#### Given task:
The data must be written out once more, precisely as given.

#### Data block:
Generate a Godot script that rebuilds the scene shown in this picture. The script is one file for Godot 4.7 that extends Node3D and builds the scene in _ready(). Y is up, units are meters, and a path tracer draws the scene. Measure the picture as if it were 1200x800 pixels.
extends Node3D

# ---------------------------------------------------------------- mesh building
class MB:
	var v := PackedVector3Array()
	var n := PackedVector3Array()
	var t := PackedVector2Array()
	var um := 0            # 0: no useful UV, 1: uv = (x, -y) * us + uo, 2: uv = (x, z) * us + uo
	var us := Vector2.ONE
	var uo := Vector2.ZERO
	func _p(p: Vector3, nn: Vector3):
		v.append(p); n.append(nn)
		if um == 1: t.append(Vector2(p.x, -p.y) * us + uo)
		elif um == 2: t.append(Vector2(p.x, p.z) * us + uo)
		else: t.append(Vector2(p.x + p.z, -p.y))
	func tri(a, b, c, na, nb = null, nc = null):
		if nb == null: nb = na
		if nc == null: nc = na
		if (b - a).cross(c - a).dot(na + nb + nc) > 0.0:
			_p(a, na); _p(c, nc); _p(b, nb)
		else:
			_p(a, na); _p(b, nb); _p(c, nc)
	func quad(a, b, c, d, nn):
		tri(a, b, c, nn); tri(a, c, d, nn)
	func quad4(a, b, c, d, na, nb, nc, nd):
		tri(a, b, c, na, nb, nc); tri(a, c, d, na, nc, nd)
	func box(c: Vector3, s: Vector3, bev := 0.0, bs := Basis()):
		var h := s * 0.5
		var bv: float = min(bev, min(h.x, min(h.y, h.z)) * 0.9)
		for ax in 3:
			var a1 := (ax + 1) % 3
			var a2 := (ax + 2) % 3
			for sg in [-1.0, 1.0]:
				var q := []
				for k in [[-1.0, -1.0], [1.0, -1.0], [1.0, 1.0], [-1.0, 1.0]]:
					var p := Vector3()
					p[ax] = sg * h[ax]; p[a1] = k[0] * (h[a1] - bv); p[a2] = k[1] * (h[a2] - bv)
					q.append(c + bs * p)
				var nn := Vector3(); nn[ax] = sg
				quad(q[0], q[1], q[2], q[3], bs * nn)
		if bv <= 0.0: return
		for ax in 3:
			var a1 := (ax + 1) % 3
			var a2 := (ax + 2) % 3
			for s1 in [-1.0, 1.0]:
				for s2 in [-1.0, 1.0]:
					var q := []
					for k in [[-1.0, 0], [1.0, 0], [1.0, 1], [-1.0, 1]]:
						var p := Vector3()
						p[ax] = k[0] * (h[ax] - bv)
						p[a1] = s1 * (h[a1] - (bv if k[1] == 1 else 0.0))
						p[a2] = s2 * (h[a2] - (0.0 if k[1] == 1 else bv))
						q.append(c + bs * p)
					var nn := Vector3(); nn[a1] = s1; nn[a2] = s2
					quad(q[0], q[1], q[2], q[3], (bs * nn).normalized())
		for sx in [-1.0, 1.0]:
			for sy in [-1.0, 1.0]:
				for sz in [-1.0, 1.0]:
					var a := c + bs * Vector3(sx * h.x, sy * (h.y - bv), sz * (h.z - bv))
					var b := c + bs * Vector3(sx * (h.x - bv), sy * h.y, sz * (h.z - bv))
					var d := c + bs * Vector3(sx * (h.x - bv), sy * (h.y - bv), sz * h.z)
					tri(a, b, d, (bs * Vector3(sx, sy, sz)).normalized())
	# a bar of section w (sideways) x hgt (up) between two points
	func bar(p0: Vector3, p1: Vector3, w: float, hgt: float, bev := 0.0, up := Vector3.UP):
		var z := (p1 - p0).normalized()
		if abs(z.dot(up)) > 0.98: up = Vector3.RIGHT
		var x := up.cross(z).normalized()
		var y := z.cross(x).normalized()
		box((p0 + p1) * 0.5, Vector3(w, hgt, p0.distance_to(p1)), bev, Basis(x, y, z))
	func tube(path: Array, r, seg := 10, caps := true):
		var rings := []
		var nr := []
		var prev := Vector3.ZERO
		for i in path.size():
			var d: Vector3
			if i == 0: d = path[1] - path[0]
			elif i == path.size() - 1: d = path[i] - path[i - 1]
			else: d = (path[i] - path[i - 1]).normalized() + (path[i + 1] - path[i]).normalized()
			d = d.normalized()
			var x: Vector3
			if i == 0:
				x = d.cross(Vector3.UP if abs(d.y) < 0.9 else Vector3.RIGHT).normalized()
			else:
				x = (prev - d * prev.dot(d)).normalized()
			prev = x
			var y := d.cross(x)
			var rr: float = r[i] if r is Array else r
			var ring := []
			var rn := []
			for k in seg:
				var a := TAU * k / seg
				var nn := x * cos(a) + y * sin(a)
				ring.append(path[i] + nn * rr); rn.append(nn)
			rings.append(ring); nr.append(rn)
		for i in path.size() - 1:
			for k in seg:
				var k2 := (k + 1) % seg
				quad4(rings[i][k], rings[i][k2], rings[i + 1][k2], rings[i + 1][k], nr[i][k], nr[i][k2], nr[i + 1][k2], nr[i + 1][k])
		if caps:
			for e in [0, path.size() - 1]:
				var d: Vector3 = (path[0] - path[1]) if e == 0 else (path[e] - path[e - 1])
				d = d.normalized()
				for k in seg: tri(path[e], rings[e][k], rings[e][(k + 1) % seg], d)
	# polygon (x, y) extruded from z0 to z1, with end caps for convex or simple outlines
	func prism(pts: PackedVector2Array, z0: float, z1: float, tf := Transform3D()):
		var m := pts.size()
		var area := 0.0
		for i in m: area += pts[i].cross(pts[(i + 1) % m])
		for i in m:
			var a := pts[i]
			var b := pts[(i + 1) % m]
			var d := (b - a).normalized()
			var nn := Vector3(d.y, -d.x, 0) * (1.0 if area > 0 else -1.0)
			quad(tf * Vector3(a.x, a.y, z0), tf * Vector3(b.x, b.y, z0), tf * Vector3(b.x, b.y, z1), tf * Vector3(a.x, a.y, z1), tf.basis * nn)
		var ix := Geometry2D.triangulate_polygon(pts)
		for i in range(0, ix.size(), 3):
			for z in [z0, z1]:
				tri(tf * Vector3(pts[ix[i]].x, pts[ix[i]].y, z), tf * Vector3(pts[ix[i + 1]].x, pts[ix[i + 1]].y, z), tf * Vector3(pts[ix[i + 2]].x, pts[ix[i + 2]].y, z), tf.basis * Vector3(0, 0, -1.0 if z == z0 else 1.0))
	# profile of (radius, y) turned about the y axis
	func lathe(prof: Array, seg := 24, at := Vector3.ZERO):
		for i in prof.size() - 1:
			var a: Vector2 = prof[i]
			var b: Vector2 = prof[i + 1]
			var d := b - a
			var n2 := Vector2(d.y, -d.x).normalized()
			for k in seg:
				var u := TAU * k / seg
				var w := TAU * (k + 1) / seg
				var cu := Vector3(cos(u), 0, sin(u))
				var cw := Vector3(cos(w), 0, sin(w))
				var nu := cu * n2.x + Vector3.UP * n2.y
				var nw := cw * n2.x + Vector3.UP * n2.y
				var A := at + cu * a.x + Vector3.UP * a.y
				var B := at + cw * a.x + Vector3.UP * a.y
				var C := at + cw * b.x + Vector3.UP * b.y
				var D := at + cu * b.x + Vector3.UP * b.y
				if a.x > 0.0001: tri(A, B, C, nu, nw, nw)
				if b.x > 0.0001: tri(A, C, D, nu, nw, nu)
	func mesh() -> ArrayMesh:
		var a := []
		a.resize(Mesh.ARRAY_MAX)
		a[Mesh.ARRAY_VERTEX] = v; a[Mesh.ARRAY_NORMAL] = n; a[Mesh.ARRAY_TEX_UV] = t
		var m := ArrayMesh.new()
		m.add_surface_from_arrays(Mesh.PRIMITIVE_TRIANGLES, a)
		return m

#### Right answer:
Generate a Godot script that rebuilds the scene shown in this picture. The script is one file for Godot 4.7 that extends Node3D and builds the scene in _ready(). Y is up, units are meters, and a path tracer draws the scene. Measure the picture as if it were 1200x800 pixels.
extends Node3D

# ---------------------------------------------------------------- mesh building
class MB:
	var v := PackedVector3Array()
	var n := PackedVector3Array()
	var t := PackedVector2Array()
	var um := 0            # 0: no useful UV, 1: uv = (x, -y) * us + uo, 2: uv = (x, z) * us + uo
	var us := Vector2.ONE
	var uo := Vector2.ZERO
	func _p(p: Vector3, nn: Vector3):
		v.append(p); n.append(nn)
		if um == 1: t.append(Vector2(p.x, -p.y) * us + uo)
		elif um == 2: t.append(Vector2(p.x, p.z) * us + uo)
		else: t.append(Vector2(p.x + p.z, -p.y))
	func tri(a, b, c, na, nb = null, nc = null):
		if nb == null: nb = na
		if nc == null: nc = na
		if (b - a).cross(c - a).dot(na + nb + nc) > 0.0:
			_p(a, na); _p(c, nc); _p(b, nb)
		else:
			_p(a, na); _p(b, nb); _p(c, nc)
	func quad(a, b, c, d, nn):
		tri(a, b, c, nn); tri(a, c, d, nn)
	func quad4(a, b, c, d, na, nb, nc, nd):
		tri(a, b, c, na, nb, nc); tri(a, c, d, na, nc, nd)
	func box(c: Vector3, s: Vector3, bev := 0.0, bs := Basis()):
		var h := s * 0.5
		var bv: float = min(bev, min(h.x, min(h.y, h.z)) * 0.9)
		for ax in 3:
			var a1 := (ax + 1) % 3
			var a2 := (ax + 2) % 3
			for sg in [-1.0, 1.0]:
				var q := []
				for k in [[-1.0, -1.0], [1.0, -1.0], [1.0, 1.0], [-1.0, 1.0]]:
					var p := Vector3()
					p[ax] = sg * h[ax]; p[a1] = k[0] * (h[a1] - bv); p[a2] = k[1] * (h[a2] - bv)
					q.append(c + bs * p)
				var nn := Vector3(); nn[ax] = sg
				quad(q[0], q[1], q[2], q[3], bs * nn)
		if bv <= 0.0: return
		for ax in 3:
			var a1 := (ax + 1) % 3
			var a2 := (ax + 2) % 3
			for s1 in [-1.0, 1.0]:
				for s2 in [-1.0, 1.0]:
					var q := []
					for k in [[-1.0, 0], [1.0, 0], [1.0, 1], [-1.0, 1]]:
						var p := Vector3()
						p[ax] = k[0] * (h[ax] - bv)
						p[a1] = s1 * (h[a1] - (bv if k[1] == 1 else 0.0))
						p[a2] = s2 * (h[a2] - (0.0 if k[1] == 1 else bv))
						q.append(c + bs * p)
					var nn := Vector3(); nn[a1] = s1; nn[a2] = s2
					quad(q[0], q[1], q[2], q[3], (bs * nn).normalized())
		for sx in [-1.0, 1.0]:
			for sy in [-1.0, 1.0]:
				for sz in [-1.0, 1.0]:
					var a := c + bs * Vector3(sx * h.x, sy * (h.y - bv), sz * (h.z - bv))
					var b := c + bs * Vector3(sx * (h.x - bv), sy * h.y, sz * (h.z - bv))
					var d := c + bs * Vector3(sx * (h.x - bv), sy * (h.y - bv), sz * h.z)
					tri(a, b, d, (bs * Vector3(sx, sy, sz)).normalized())
	# a bar of section w (sideways) x hgt (up) between two points
	func bar(p0: Vector3, p1: Vector3, w: float, hgt: float, bev := 0.0, up := Vector3.UP):
		var z := (p1 - p0).normalized()
		if abs(z.dot(up)) > 0.98: up = Vector3.RIGHT
		var x := up.cross(z).normalized()
		var y := z.cross(x).normalized()
		box((p0 + p1) * 0.5, Vector3(w, hgt, p0.distance_to(p1)), bev, Basis(x, y, z))
	func tube(path: Array, r, seg := 10, caps := true):
		var rings := []
		var nr := []
		var prev := Vector3.ZERO
		for i in path.size():
			var d: Vector3
			if i == 0: d = path[1] - path[0]
			elif i == path.size() - 1: d = path[i] - path[i - 1]
			else: d = (path[i] - path[i - 1]).normalized() + (path[i + 1] - path[i]).normalized()
			d = d.normalized()
			var x: Vector3
			if i == 0:
				x = d.cross(Vector3.UP if abs(d.y) < 0.9 else Vector3.RIGHT).normalized()
			else:
				x = (prev - d * prev.dot(d)).normalized()
			prev = x
			var y := d.cross(x)
			var rr: float = r[i] if r is Array else r
			var ring := []
			var rn := []
			for k in seg:
				var a := TAU * k / seg
				var nn := x * cos(a) + y * sin(a)
				ring.append(path[i] + nn * rr); rn.append(nn)
			rings.append(ring); nr.append(rn)
		for i in path.size() - 1:
			for k in seg:
				var k2 := (k + 1) % seg
				quad4(rings[i][k], rings[i][k2], rings[i + 1][k2], rings[i + 1][k], nr[i][k], nr[i][k2], nr[i + 1][k2], nr[i + 1][k])
		if caps:
			for e in [0, path.size() - 1]:
				var d: Vector3 = (path[0] - path[1]) if e == 0 else (path[e] - path[e - 1])
				d = d.normalized()
				for k in seg: tri(path[e], rings[e][k], rings[e][(k + 1) % seg], d)
	# polygon (x, y) extruded from z0 to z1, with end caps for convex or simple outlines
	func prism(pts: PackedVector2Array, z0: float, z1: float, tf := Transform3D()):
		var m := pts.size()
		var area := 0.0
		for i in m: area += pts[i].cross(pts[(i + 1) % m])
		for i in m:
			var a := pts[i]
			var b := pts[(i + 1) % m]
			var d := (b - a).normalized()
			var nn := Vector3(d.y, -d.x, 0) * (1.0 if area > 0 else -1.0)
			quad(tf * Vector3(a.x, a.y, z0), tf * Vector3(b.x, b.y, z0), tf * Vector3(b.x, b.y, z1), tf * Vector3(a.x, a.y, z1), tf.basis * nn)
		var ix := Geometry2D.triangulate_polygon(pts)
		for i in range(0, ix.size(), 3):
			for z in [z0, z1]:
				tri(tf * Vector3(pts[ix[i]].x, pts[ix[i]].y, z), tf * Vector3(pts[ix[i + 1]].x, pts[ix[i + 1]].y, z), tf * Vector3(pts[ix[i + 2]].x, pts[ix[i + 2]].y, z), tf.basis * Vector3(0, 0, -1.0 if z == z0 else 1.0))
	# profile of (radius, y) turned about the y axis
	func lathe(prof: Array, seg := 24, at := Vector3.ZERO):
		for i in prof.size() - 1:
			var a: Vector2 = prof[i]
			var b: Vector2 = prof[i + 1]
			var d := b - a
			var n2 := Vector2(d.y, -d.x).normalized()
			for k in seg:
				var u := TAU * k / seg
				var w := TAU * (k + 1) / seg
				var cu := Vector3(cos(u), 0, sin(u))
				var cw := Vector3(cos(w), 0, sin(w))
				var nu := cu * n2.x + Vector3.UP * n2.y
				var nw := cw * n2.x + Vector3.UP * n2.y
				var A := at + cu * a.x + Vector3.UP * a.y
				var B := at + cw * a.x + Vector3.UP * a.y
				var C := at + cw * b.x + Vector3.UP * b.y
				var D := at + cu * b.x + Vector3.UP * b.y
				if a.x > 0.0001: tri(A, B, C, nu, nw, nw)
				if b.x > 0.0001: tri(A, C, D, nu, nw, nu)
	func mesh() -> ArrayMesh:
		var a := []
		a.resize(Mesh.ARRAY_MAX)
		a[Mesh.ARRAY_VERTEX] = v; a[Mesh.ARRAY_NORMAL] = n; a[Mesh.ARRAY_TEX_UV] = t
		var m := ArrayMesh.new()
		m.add_surface_from_arrays(Mesh.PRIMITIVE_TRIANGLES, a)
		return m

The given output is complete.